Walcott’s Omeros, Brodsky’s To Urania, Galway Kinnell’s The Book of Nightmares, Donald Hall’sThe One Day, Jaan Kaplinski’s The Same Sea in Us All, Arun Kolatkar’s Jejuri, Dom Moraes’s Serendip, Arvind Krishna Mehrotra’s Middle Earth, and A K Ramanujan’s Collected Poems especially kept me company. I have used fragments from many of these poets’ work throughout to punctuate the narrative, so that readers can get some sense of their world as parallel asides, just as it did for me on my journey.

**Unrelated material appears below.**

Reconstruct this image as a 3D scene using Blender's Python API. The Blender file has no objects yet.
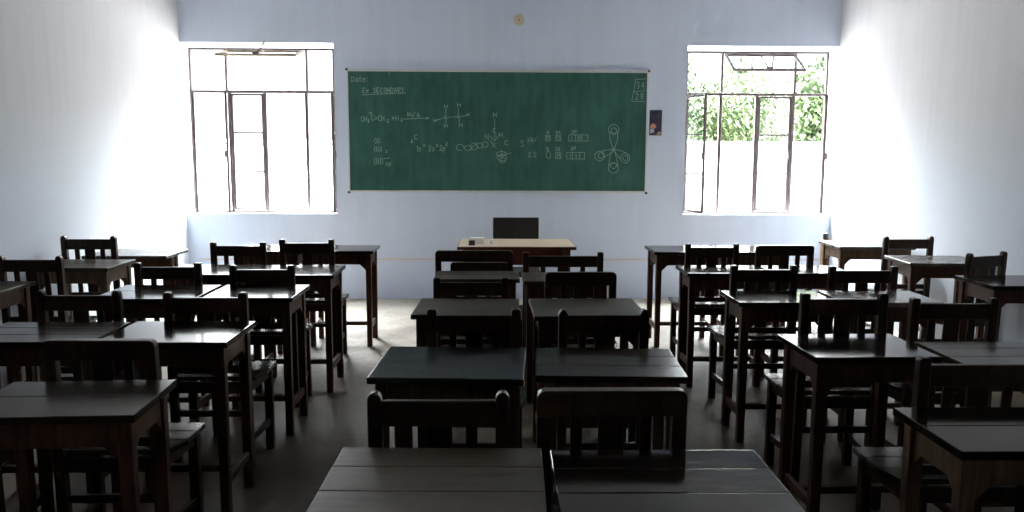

I was also immersed in Gray’s Anatomy, Encarta’s BodyWorks, Louis Kahn’s Sounds and Silence, Matthew Arnold and T. S. Eliot’s essays, John Frederick Nim’s Western Wind. At the time, I relied on my grandfather’s trusted old compass that helped navigate my way, imaginatively plotting a course through my National Geographic map collection that lay in disarray. My memory provided calm, as I struggled, translating Jibanananda Das’s “Banalata Sen†to re-create its music and passion. All of them have been guiding companions—and so, the journey went on.
The sparse elongated structure of the poem partly reflects the strength and surety of the human vertebra and spine, much like Neruda’s Odes that reflect the long, thin shape of Chile. The sections and subsections join together like synapses between bone and bone. The titles are translucent markers or breath pauses, not separators.
The short two-line couplets echo the two-step footprints, a pathway mapped on the atlas. The 12 sections correspond to the 12 bones in a human ribcage, the 12 months in a year, the two 12-hour cycles in a day. There are 26 bones in the human vertebrae, and the 26 parts in the poem slowly assemble themselves from a montage of tenuously strung lyrics. The 206 pages in this book match the exact number of bones in a human body.
This poem leaves a footprint from a perennial walk that meanders through public and private spaces—making sense of the vicissitudes of our loves, losses, wants, desires, inadequacies—as it maps the matrix of living and dying.